En 1991 se casó con Petri y poco tiempo después el
matrimonio tuvo una hija que respondía al nombre de María Jesús. Todo iba bien
hasta que la droga, convertida en el peor de los asesinos, se llevó por delante
la vida de su hermano Jesús. Solo tenía 22 años.
«La depresión por la muerte del hermano pequeño,
sus primeros escarceos con las drogas, unidos a dificultades económicas y a
temas personales que Ángel prefiere no confiar al micrófono, se llevan también
por delante su matrimonio», se lee en el reportaje.
En el infierno
de las drogas
Ante las desgracias y la soledad, Ángel se refugió
«en las drogas sin saber que iba directamente a refugiarme en el infierno.
Nadie lo sabe hasta que no estás dentro, pero la droga es un infierno. Es estar
muerto pensando que estás vivo. El cuerpo te hierve. Tienes al diablo dentro»,
explica él mismo.
Ángel tuvo que hacer frente también a la muerte de
su madre. Ella «era lo único que tenía. La que, a pesar de todo, me seguía
queriendo». Y tras su fallecimiento, «rompo definitivamente con Dios. “¿Cómo
puedes ser tan malvado?”, le decía».
Libertad entre
rejas
Por último, y cuando pasado ya algún tiempo parecía
que iba a desintoxicarse y remontaba el vuelo, llegó la cárcel. Tuvo que
ingresar para cumplir una antigua condena por estafa. Pero fue entre rejas, «en
medio de esa amargura», cuando Ángel empezó a sentir a Dios cerca, algo que «no
sabría explicar» porque estaba «muy lejos de cualquier práctica religiosa».

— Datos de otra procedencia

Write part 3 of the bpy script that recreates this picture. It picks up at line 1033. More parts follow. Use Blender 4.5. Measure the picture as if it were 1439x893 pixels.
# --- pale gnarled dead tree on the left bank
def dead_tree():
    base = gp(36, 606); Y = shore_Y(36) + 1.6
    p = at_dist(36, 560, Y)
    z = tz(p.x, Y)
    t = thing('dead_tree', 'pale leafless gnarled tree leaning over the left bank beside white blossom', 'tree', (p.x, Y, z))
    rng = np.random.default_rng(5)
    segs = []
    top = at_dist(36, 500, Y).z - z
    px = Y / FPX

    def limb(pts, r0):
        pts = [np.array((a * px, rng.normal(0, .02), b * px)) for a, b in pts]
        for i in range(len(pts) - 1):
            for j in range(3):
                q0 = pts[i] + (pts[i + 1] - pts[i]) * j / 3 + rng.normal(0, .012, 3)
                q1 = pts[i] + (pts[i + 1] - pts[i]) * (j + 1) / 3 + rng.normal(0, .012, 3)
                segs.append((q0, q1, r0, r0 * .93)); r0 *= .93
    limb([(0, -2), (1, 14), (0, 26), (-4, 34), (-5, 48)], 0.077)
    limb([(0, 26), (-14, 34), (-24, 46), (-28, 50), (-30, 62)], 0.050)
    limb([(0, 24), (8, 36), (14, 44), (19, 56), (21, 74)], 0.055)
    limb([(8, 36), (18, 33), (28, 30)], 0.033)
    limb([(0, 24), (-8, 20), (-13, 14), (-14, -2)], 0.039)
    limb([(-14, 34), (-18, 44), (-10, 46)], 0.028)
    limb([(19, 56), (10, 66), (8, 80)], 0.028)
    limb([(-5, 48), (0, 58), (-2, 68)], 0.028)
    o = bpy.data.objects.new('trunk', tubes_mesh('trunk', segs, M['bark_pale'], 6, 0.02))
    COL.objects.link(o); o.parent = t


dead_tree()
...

Una vez fuera de la cárcel, mientras luchaba por
sobrevivir, Ángel visitaba cada vez con más asiduidad la parroquia de San Ramón
Nonato. Algunas veces acudía a dormir, otras a pedir y siempre para rezar. Y es
precisamente en los alrededores del templo donde se reencontró con su hija, a
la que hacía 18 años que no veía –desde que María Jesús tenía 1 año–. «A ella
le habían dicho que yo había muerto. Pero nos reconocimos. Estuvimos media hora
abrazados, llorando. Desde entonces, ella sabe que su padre está aquí, para lo
que necesite».
En los alrededores de la parroquia, Ángel también
se encontró por aquel entonces con la hermana Sara, que le ofreció cobijo en la
residencia de Nazaret –un lugar para personas sin hogar muy cercano a San Ramón
Nonato–.
«Mi vida empieza a cambiar. Me siento acogido. Como
no tengo trabajo me exigen ayudar en la residencia, en un comedor social y en
la parroquia. Y empiezo a trabajar, a coger responsabilidades. Ayudo en lo que
puedo y empiezo a recobrar la autoestima. Tengo el día lleno, ocupándome de los
demás. Empiezo a desarrollar algunas habilidades que me había enseñado mi
madre; de orden y organización. Cada vez me siento más fuerte, he dejado de
consumir y empiezo a ser dueño de mí mismo».
El empujón definitivo para alcanzar la costa de
Ítaca se lo da una voz interior que le dice: «Ánimo Ángel, sigue así, que vas
bien». Ángel no lo puede explicar pero después de aquella frase rompió a
llorar. «Llevaba toda su vida escuchando reproches» y ahora, «se siente
alentado, querido, perdonado, animado, curado», se lee en Regreso a Ítaca.
«Ahora trabaja en el Retiro, en un puesto de
bebidas, y gasta sus horas
ayudando a la parroquia en lo que puede. Yo, que he estado tan lejos, tan
separado de Dios, que he habitado en el infierno, ahora no puedo vivir sin Él.
Después de una vida tan intensa y dolorosa he llegado a casa. A mi casa».